Правда, в начале пути, у вывески «Санкт-Петербург», на доске приборов зажглась лампочка: генератор не заряжает аккумулятор. Поискал изъяну в проводах и клеммах, не нашел; лампочка не гасла, ехать нельзя. Свернул на обочину, там парень огромного роста, в костюме десантника, починял колесо на УАЗе. В кабине сидела пожилая женщина с младенцем на руках. Я попросил парня посмотреть мои провода. Парень согласился, но с оговоркой: «Ребенка надо кормить, и спать ему пора. Моя теща измучилась». Он взял плоскогубцы, нож, напильник, подергал, обрезал, почистил; лампочка погасла. Пока парень работал, я взглядывал на тещу, ее лицо становилось все более зло-сумеречным. Парень схватился за свое колесо. Хотелось отблагодарить моего спасителя (я уж наладился заворачивать оглобли). Спросил у тещи, как парня зовут. «Его зовут Алексей. Мы так измучились в дороге с младенцем, а еще вы...». Я обратился к парню: «Алеша!.» — и предложил плату за труд. Алеша отмахнулся: «Это разговаривайте с тещей». Теща взяла что я ей дал, на злом, измученном лице проступила улыбка доброй негородской женщины.

Я летел по нарядно-просторному проспекту среди боров и лугов, совершенно один, наедине с моим вдруг открывшимся счастьем вот так просто лететь и взирать, без малейшего физического усилия.

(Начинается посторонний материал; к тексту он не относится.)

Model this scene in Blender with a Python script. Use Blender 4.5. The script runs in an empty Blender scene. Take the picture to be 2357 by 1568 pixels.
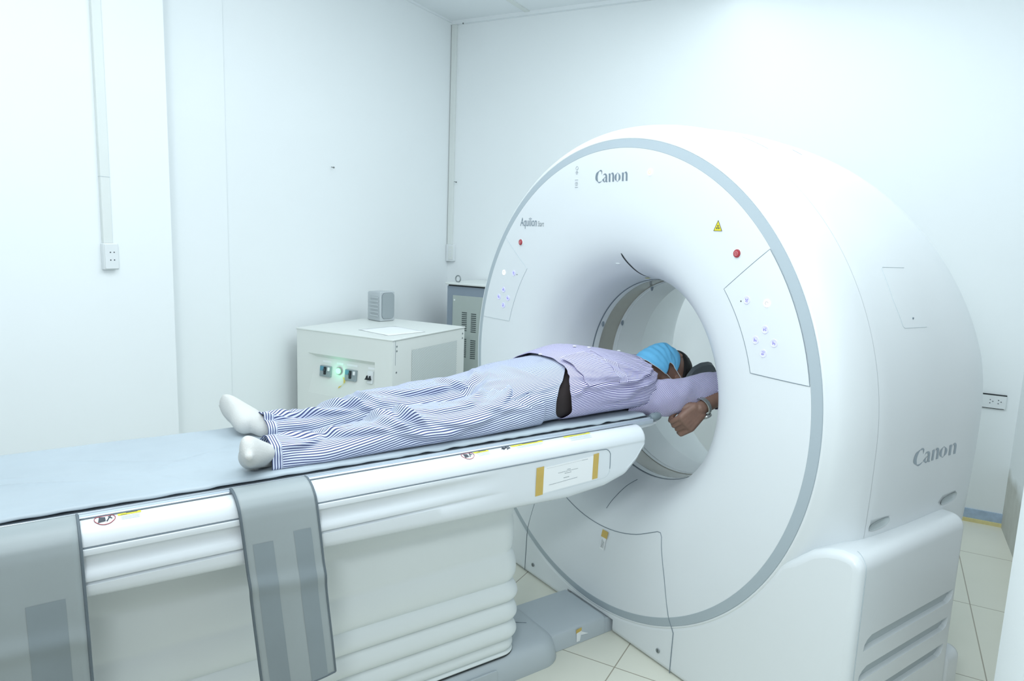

А в Чоге... В Чоге уже стемнело...

Поднять лицо к мерцанью звезд, Луны латунному свеченью. Сообразить, что се — мороз натуру взял на попечение. Звенит озябшая трава, первично-бел крахмальный иней... Моя седая голова — и Божий мир подлунно-синий...

Вечером сжег в печи три березовых чурки, в избе тепло. Михалевичи пригласили повечерять, Дмитрий Семенович рассказывал: «Я иду в Гааге по пляжу, вижу, хозяева выгуливают двух дартхааров. Я обратил на них внимание, поговорил с хозяевами по-английски. Я им сказал, что у нас в Санкт-Петербурге есть общество дартхааров и я член правления. Они пригласили меня в свое общество любителей собак. Я им прочитал лекцию, сначала заговорил по-английски, но понял, что при моем знании языка это получится слишком узко, упрощенно. Я говорил по-русски, а сын Максим (сын живет в Голландии) переводил по-голландски. Они очень заинтересовались, попросили меня их проконсультировать, в следующий раз привели двенадцать дартхааров. Я выставил собакам оценки: эта на первом месте, эта на втором и так далее, объяснил, почему. Я им прочел три лекции, они мне вручили конверт с гонораром. Все же приятно, я мог жить в Голландии за свой счет. И они очень заинтересовались получить наших щенков. У них другая система сохранения породы: они спаривают единокровков, а вот я вожу нашу Яну к кавалеру совсем другой родословной. Надо будет заняться щенками, тоже выгодный бизнес, щенок хорошей породы у них тянет на тысячу долларов».